Stored records
----

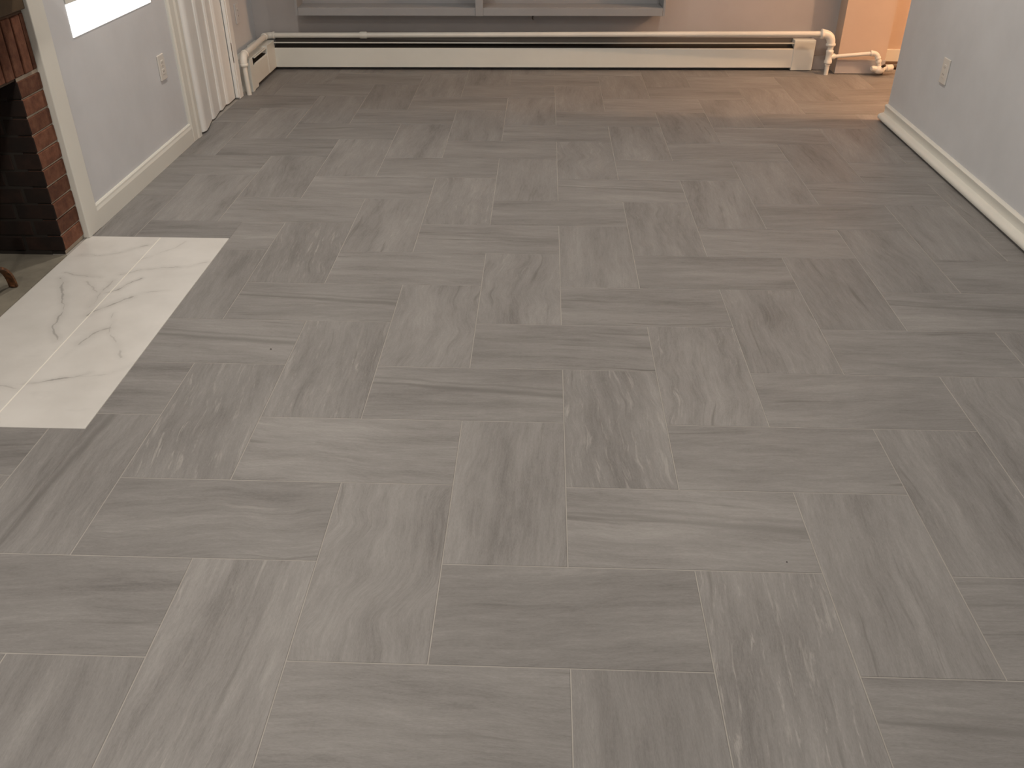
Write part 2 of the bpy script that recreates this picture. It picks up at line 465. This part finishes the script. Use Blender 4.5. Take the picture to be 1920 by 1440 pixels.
# casing of the folding door: jamb boards, moulded
def casing(y0, y1, x=WL, top=2.12, prof2=None):
    bm = NB()
    pr = [(x-.006, y0), (x+.010, y0), (x+.016, y0+.012), (x+.016, y0+(y1-y0)*.55), (x+.022, y0+(y1-y0)*.68), (x+.022, y1-.006), (x+.016, y1), (x-.006, y1)]
    extr(bm, pr, 'z', 0, top); return bm
obj('trim_2', casing(3.575, 3.70), 'trim', kind='structure')
bm = NB(); box(bm, WL-.10, WL+.012, 4.479, 4.548, 0, 2.12, .004); obj('trim_3', bm, 'door', kind='structure')
bm = NB(); box(bm, WL-.006, WL+.018, 3.575, 4.58, 2.06, 2.16, .004); obj('trim_4', bm, 'trim', kind='structure')
# right wall baseboard with rounded shoe, lifted a little off the floor
x = WR
prof = [(x+.002, .010), (x-.028, .010), (x-.046, .013), (x-.050, .022), (x-.047, .033), (x-.038, .041), (x-.024, .044),
        (x-.017, .047), (x-.015, .054), (x-.015, .072), (x-.018, .080), (x-.019, .088), (x-.013, .094), (x-.004, .096), (x+.002, .096)]
bm = NB(); extr(bm, prof, 'y', -2.6, WRE-.004); smooth_angle(obj('baseboard_right', bm, 'trim', kind='structure'), 50)
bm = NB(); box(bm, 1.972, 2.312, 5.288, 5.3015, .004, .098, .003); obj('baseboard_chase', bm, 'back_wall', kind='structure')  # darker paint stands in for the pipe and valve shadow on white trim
bm = NB(); box(bm, 2.31, XH, 5.600, 5.6215, .02, .105, .003); obj('baseboard_alcove', bm, 'trim', kind='structure')
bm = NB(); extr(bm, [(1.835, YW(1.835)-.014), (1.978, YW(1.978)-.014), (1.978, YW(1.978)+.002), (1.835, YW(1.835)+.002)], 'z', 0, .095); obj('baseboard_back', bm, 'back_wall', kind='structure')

# ------------------------------------------------------------------ fireplace
fp = thing('fireplace', 'red brick fireplace with sooty black firebox at the left edge', 'fireplace', (WL, 1.54, 0))
FY0, FY1, FZ = 1.025, 2.052, .702          # opening
BY0, BY1, BZ = .85, 2.228, 1.075            # whole breast
def fpart(name, bm, mat, **k):
    o = obj(name, bm, mat, fp, **k); o.location = (-WL, -1.54, 0); return o
XB = WL - .004     # brick face
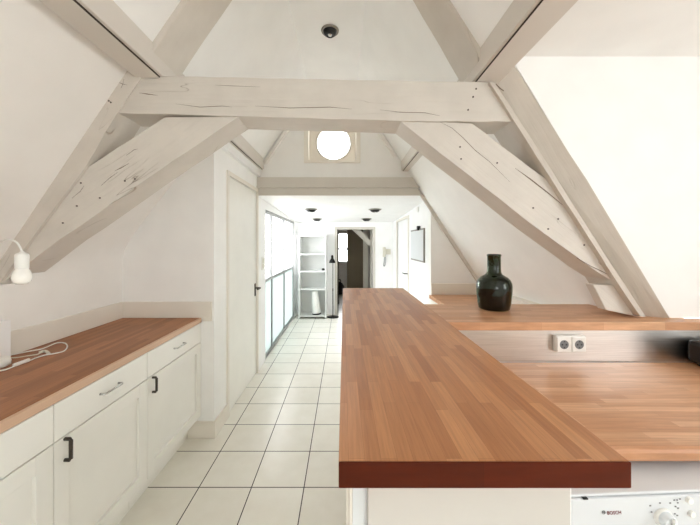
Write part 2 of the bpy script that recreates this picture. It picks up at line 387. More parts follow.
# passage behind the doorway
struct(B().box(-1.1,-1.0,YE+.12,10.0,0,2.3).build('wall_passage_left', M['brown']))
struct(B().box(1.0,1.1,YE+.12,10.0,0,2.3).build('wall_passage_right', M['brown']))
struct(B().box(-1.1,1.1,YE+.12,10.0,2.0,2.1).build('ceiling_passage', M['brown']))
struct(B().box(-1.0,-.55,9.9,10.0,0,2.0).box(.25,1.0,9.9,10.0,0,2.0).box(-.55,.25,9.9,10.0,0,.85).box(-.55,.25,9.9,10.0,1.85,2.0).build('wall_passage_end', M['white']))
w5 = struct(B().box(-.55,.25,9.92,9.97,.85,.90).box(-.55,.25,9.92,9.97,1.80,1.85).box(-.55,-.50,9.92,9.97,.90,1.80).box(.20,.25,9.92,9.97,.90,1.80).box(-.50,.20,9.93,9.96,1.28,1.33).build('window_5', M['white']))
B().box(-.5,.2,9.94,9.945,.9,1.8).build('window_pane', M['glass'], w5)
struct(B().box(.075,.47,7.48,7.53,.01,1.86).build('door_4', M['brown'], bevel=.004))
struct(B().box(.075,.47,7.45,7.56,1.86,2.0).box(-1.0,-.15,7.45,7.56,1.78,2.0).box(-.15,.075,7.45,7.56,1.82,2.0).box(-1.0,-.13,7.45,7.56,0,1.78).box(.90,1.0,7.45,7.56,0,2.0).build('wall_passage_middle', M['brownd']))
tag(B().box(.47,.60,7.44,7.57,0,2.0).build('wooden_post', M['trim'], bevel=.006), 'pale upright post beside the brown door in the far doorway', 'post')
tag(B().hexa([P(352,229.5,6.9), P(360,229.5,6.9), P(371,241,6.9), P(371,247,6.9)], [P(352,229.5,6.9)+Vector((0,.12,0)), P(360,229.5,6.9)+Vector((0,.12,0)), P(371,241,6.9)+Vector((0,.12,0)), P(371,247,6.9)+Vector((0,.12,0))]).build('diagonal_brace', M['trim'], bevel=.006), 'small pale slanting timber brace seen through the far doorway', 'beam')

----

To do
Transcribe all the lines above exactly, apart from the pictures.

Result of the exercise
Write part 2 of the bpy script that recreates this picture. It picks up at line 465. This part finishes the script. Use Blender 4.5. Take the picture to be 1920 by 1440 pixels.
# casing of the folding door: jamb boards, moulded
def casing(y0, y1, x=WL, top=2.12, prof2=None):
    bm = NB()
    pr = [(x-.006, y0), (x+.010, y0), (x+.016, y0+.012), (x+.016, y0+(y1-y0)*.55), (x+.022, y0+(y1-y0)*.68), (x+.022, y1-.006), (x+.016, y1), (x-.006, y1)]
    extr(bm, pr, 'z', 0, top); return bm
obj('trim_2', casing(3.575, 3.70), 'trim', kind='structure')
bm = NB(); box(bm, WL-.10, WL+.012, 4.479, 4.548, 0, 2.12, .004); obj('trim_3', bm, 'door', kind='structure')
bm = NB(); box(bm, WL-.006, WL+.018, 3.575, 4.58, 2.06, 2.16, .004); obj('trim_4', bm, 'trim', kind='structure')
# right wall baseboard with rounded shoe, lifted a little off the floor
x = WR
prof = [(x+.002, .010), (x-.028, .010), (x-.046, .013), (x-.050, .022), (x-.047, .033), (x-.038, .041), (x-.024, .044),
        (x-.017, .047), (x-.015, .054), (x-.015, .072), (x-.018, .080), (x-.019, .088), (x-.013, .094), (x-.004, .096), (x+.002, .096)]
bm = NB(); extr(bm, prof, 'y', -2.6, WRE-.004); smooth_angle(obj('baseboard_right', bm, 'trim', kind='structure'), 50)
bm = NB(); box(bm, 1.972, 2.312, 5.288, 5.3015, .004, .098, .003); obj('baseboard_chase', bm, 'back_wall', kind='structure')  # darker paint stands in for the pipe and valve shadow on white trim
bm = NB(); box(bm, 2.31, XH, 5.600, 5.6215, .02, .105, .003); obj('baseboard_alcove', bm, 'trim', kind='structure')
bm = NB(); extr(bm, [(1.835, YW(1.835)-.014), (1.978, YW(1.978)-.014), (1.978, YW(1.978)+.002), (1.835, YW(1.835)+.002)], 'z', 0, .095); obj('baseboard_back', bm, 'back_wall', kind='structure')

# ------------------------------------------------------------------ fireplace
fp = thing('fireplace', 'red brick fireplace with sooty black firebox at the left edge', 'fireplace', (WL, 1.54, 0))
FY0, FY1, FZ = 1.025, 2.052, .702          # opening
BY0, BY1, BZ = .85, 2.228, 1.075            # whole breast
def fpart(name, bm, mat, **k):
    o = obj(name, bm, mat, fp, **k); o.location = (-WL, -1.54, 0); return o
XB = WL - .004     # brick face
Write part 2 of the bpy script that recreates this picture. It picks up at line 387. More parts follow.
# passage behind the doorway
struct(B().box(-1.1,-1.0,YE+.12,10.0,0,2.3).build('wall_passage_left', M['brown']))
struct(B().box(1.0,1.1,YE+.12,10.0,0,2.3).build('wall_passage_right', M['brown']))
struct(B().box(-1.1,1.1,YE+.12,10.0,2.0,2.1).build('ceiling_passage', M['brown']))
struct(B().box(-1.0,-.55,9.9,10.0,0,2.0).box(.25,1.0,9.9,10.0,0,2.0).box(-.55,.25,9.9,10.0,0,.85).box(-.55,.25,9.9,10.0,1.85,2.0).build('wall_passage_end', M['white']))
w5 = struct(B().box(-.55,.25,9.92,9.97,.85,.90).box(-.55,.25,9.92,9.97,1.80,1.85).box(-.55,-.50,9.92,9.97,.90,1.80).box(.20,.25,9.92,9.97,.90,1.80).box(-.50,.20,9.93,9.96,1.28,1.33).build('window_5', M['white']))
B().box(-.5,.2,9.94,9.945,.9,1.8).build('window_pane', M['glass'], w5)
struct(B().box(.075,.47,7.48,7.53,.01,1.86).build('door_4', M['brown'], bevel=.004))
struct(B().box(.075,.47,7.45,7.56,1.86,2.0).box(-1.0,-.15,7.45,7.56,1.78,2.0).box(-.15,.075,7.45,7.56,1.82,2.0).box(-1.0,-.13,7.45,7.56,0,1.78).box(.90,1.0,7.45,7.56,0,2.0).build('wall_passage_middle', M['brownd']))
tag(B().box(.47,.60,7.44,7.57,0,2.0).build('wooden_post', M['trim'], bevel=.006), 'pale upright post beside the brown door in the far doorway', 'post')
tag(B().hexa([P(352,229.5,6.9), P(360,229.5,6.9), P(371,241,6.9), P(371,247,6.9)], [P(352,229.5,6.9)+Vector((0,.12,0)), P(360,229.5,6.9)+Vector((0,.12,0)), P(371,241,6.9)+Vector((0,.12,0)), P(371,247,6.9)+Vector((0,.12,0))]).build('diagonal_brace', M['trim'], bevel=.006), 'small pale slanting timber brace seen through the far doorway', 'beam')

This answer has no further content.